* BEGIN DATA TO USE *

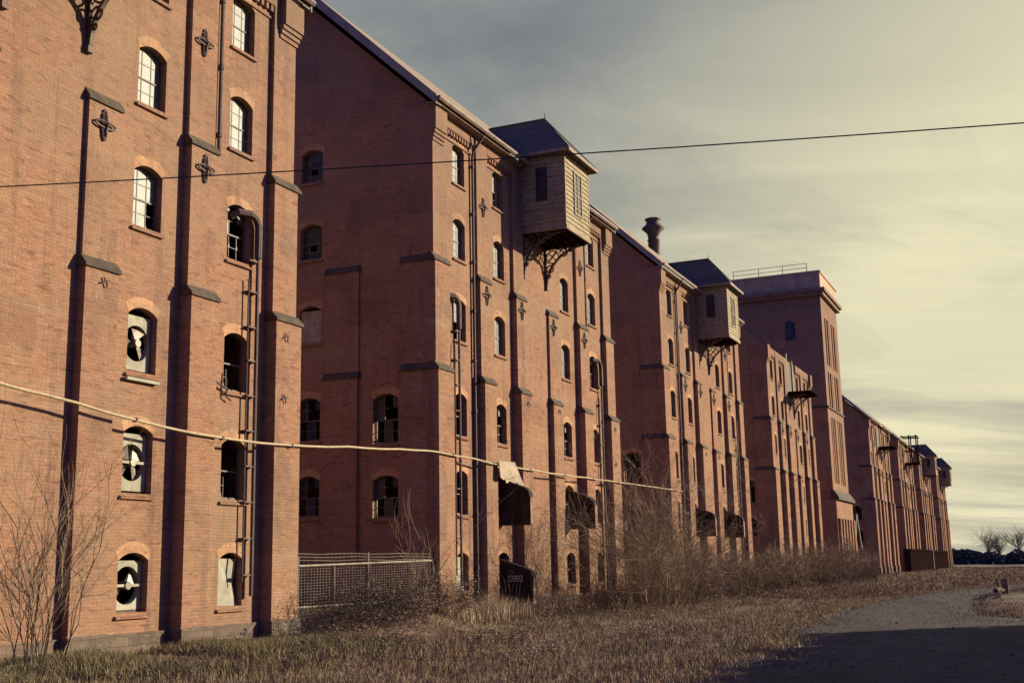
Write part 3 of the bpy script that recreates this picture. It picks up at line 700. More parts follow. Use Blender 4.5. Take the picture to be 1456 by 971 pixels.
mb.build('parapet', M['concrete'], tw)
mb = MB()
for y in (1.2, 3.6, 6.0, 8.6): mb.tube([(.6, y, 29.7), (.6, y, 30.75)], .035, 5)
for z in (30.3, 30.75): mb.tube([(.6, 1.2, z), (.6, 8.6, z)], .03, 5)
mb.build('railing', M['iron'], tw)
mb = MB()
for x in (1.95, 3.25, 5.95, 7.3):
    for z in (17.2, 21.2):
        ar = arch_pts(x - .02, x + .52, z + 2.6, .25); mb.poly([(x - .02, .165, z), (x + .52, .165, z)] + [(a, .165, c) for a, c in ar][::-1])
mb.build('window', M['pane_dark'], tw)
mb = MB(); ar = arch_pts(2.6, 3.6, 24.6, .4); mb.poly([(-.012, 2.6, 23.0), (-.012, 3.6, 23.0)] + [(-.012, a, c) for a, c in ar][::-1]); o = mb.build('window', M['pane_dark'], tw); o['label'] = 'dark arched window in the shaded side wall'
# gabled porch at the foot of the tower
pr = thing('gabled_porch', 'small brick porch with pale bargeboards leaning against the tower foot', 'porch', (TX1 + .35, 0, 0))
mb = MB(); w = 3.6
mb.poly([(0, .0, -.8), (1.25, 0, -.8), (1.25, 0, 2.1)] + [(a, 0, c) for a, c in arch_pts(1.25, 2.35, 2.1, .5)][1:-1] + [(2.35, 0, 2.1), (2.35, 0, -.8), (w, 0, -.8), (w, 0, 3.2), (w/2, 0, 6.0), (0, 0, 3.2)])
mb.quad((0, 0, -.8), (0, 5, -.8), (0, 5, 3.2), (0, 0, 3.2)); mb.quad((w, 0, -.8), (w, 5, -.8), (w, 5, 3.2), (w, 0, 3.2)); mb.build('wall', M['brick'], pr)
mb = MB(); mb.quad((1.2, .25, -.8), (2.4, .25, -.8), (2.4, .25, 2.7), (1.2, .25, 2.7)); mb.build('door', M['tar'], pr)
mb = MB()
for s in (0, 1):
    xe, xm = (-.35 if not s else w + .35), w/2
    mb.prismY([(xe, 2.75), (xm, 6.2), (xm, 6.35), (xe, 2.9)], -.3, 5.2)
rf = mb.build('roof', M['slate'], pr)
mb = MB()
for s in (0, 1):
    xe, xm = (-.40 if not s else w + .40), w/2
    mb.prismY([(xe, 2.62), (xm, 6.1), (xm, 6.42), (xe, 2.92)], -.36, -.3)
mb.build('bargeboard', M['board'], rf)
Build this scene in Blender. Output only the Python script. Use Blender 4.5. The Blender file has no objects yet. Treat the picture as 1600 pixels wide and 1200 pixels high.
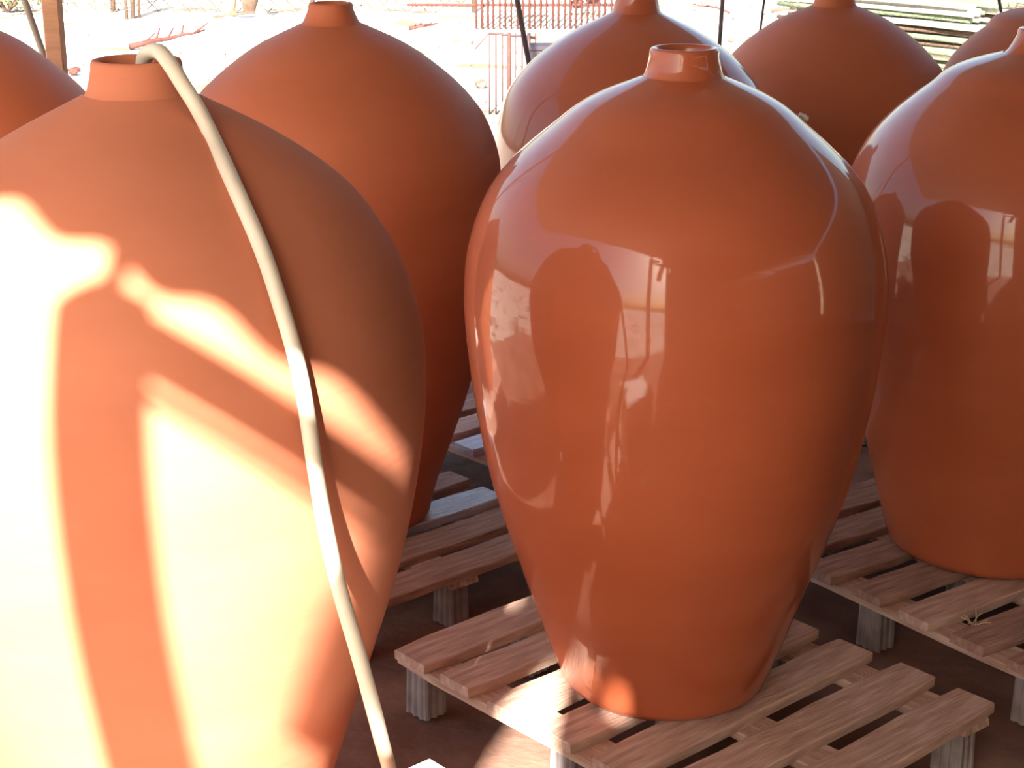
import bpy, bmesh, math, random
from mathutils import Vector, Matrix, noise

S = bpy.context.scene
COL = S.collection
rnd = random.Random(7)

# ------------------------------------------------------------------ camera
F_PX, HORIZON = 2700.0, 860.0
PITCH = math.atan(HORIZON / F_PX)
cam_d = bpy.data.cameras.new('camera')
cam_d.sensor_width = 36.0
cam_d.lens = F_PX / 1600 * 36
cam_d.clip_start, cam_d.clip_end = 0.05, 300
cam = bpy.data.objects.new('camera', cam_d)
cam.location = (0, 0, 1.85)
cam.rotation_euler = (math.pi / 2 - PITCH, 0, 0)
COL.objects.link(cam)
S.camera = cam

# ------------------------------------------------------------------ light
SUN_AZ, SUN_EL = math.radians(7), math.radians(32)
sdir = Vector((math.sin(SUN_AZ) * math.cos(SUN_EL), math.cos(SUN_AZ) * math.cos(SUN_EL), -math.sin(SUN_EL)))
sun_d = bpy.data.lights.new('sun', 'SUN')
sun_d.energy = 29.0
sun_d.color = (1.0, 0.95, 0.84)
sun_d.angle = math.radians(0.75)
sun = bpy.data.objects.new('sun', sun_d)
sun.rotation_euler = sdir.to_track_quat('-Z', 'Y').to_euler()
sun.location = (0, -6, 9)
COL.objects.link(sun)

W = bpy.data.worlds.new('world')
S.world = W
W.use_nodes = True
nt = W.node_tree
bg = nt.nodes['Background']
sky = nt.nodes.new('ShaderNodeTexSky')
sky.sky_type = 'NISHITA'
sky.sun_disc = False
sky.sun_elevation = SUN_EL
sky.sun_rotation = math.pi + SUN_AZ
sky.air_density = 1.2
sky.dust_density = 3.0
nt.links.new(sky.outputs[0], bg.inputs[0])
bg.inputs[1].default_value = 0.30

S.view_settings.view_transform = 'Standard'
S.view_settings.look = 'None'
S.view_settings.gamma = 1
S.view_settings.use_curve_mapping = False
S.view_settings.exposure = 0.42


# ------------------------------------------------------------------ helpers
def mat(name, c1, c2=None, scale=6, rough=0.8, bump=0.0, bscale=40, stretch=(1, 1, 1), detail=5, coat=0.0,
        coat_rough=0.08, metallic=0.0, c3=None, lo=0.35, hi=0.65, spec=0.5):
    m = bpy.data.materials.new(name)
    m.use_nodes = True
    t = m.node_tree
    b = t.nodes['Principled BSDF']
    b.inputs['Roughness'].default_value = rough
    b.inputs['Metallic'].default_value = metallic
    b.inputs['Specular IOR Level'].default_value = spec
    b.inputs['Coat Weight'].default_value = coat
    b.inputs['Coat Roughness'].default_value = coat_rough
    tc = t.nodes.new('ShaderNodeTexCoord')
    mp = t.nodes.new('ShaderNodeMapping')
    mp.inputs['Scale'].default_value = stretch
    t.links.new(tc.outputs['Object'], mp.inputs[0])
    n = t.nodes.new('ShaderNodeTexNoise')
    n.inputs['Scale'].default_value = scale
    n.inputs['Detail'].default_value = detail
    t.links.new(mp.outputs[0], n.inputs['Vector'])
    r = t.nodes.new('ShaderNodeValToRGB')
    r.color_ramp.elements[0].position = lo
    r.color_ramp.elements[1].position = hi
    r.color_ramp.elements[0].color = (*c1, 1)
    r.color_ramp.elements[1].color = (*(c2 or c1), 1)
    if c3:
        e = r.color_ramp.elements.new((lo + hi) / 2)
        e.color = (*c3, 1)
    t.links.new(n.outputs[0], r.inputs[0])
    t.links.new(r.outputs[0], b.inputs['Base Color'])
    if bump:
        n2 = t.nodes.new('ShaderNodeTexNoise')
        n2.inputs['Scale'].default_value = bscale
        n2.inputs['Detail'].default_value = 4
        t.links.new(mp.outputs[0], n2.inputs['Vector'])
        bp = t.nodes.new('ShaderNodeBump')
        bp.inputs['Strength'].default_value = bump
        bp.inputs['Distance'].default_value = 0.01
        t.links.new(n2.outputs[0], bp.inputs['Height'])
        t.links.new(bp.outputs[0], b.inputs['Normal'])
    return m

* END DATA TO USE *

# EXERCISE:
In the listing above, find each line with the word "scene" and copy it.

# SOLUTION TO THIS EXERCISE:
Build this scene in Blender. Output only the Python script. Use Blender 4.5. The Blender file has no objects yet. Treat the picture as 1600 pixels wide and 1200 pixels high.
S = bpy.context.scene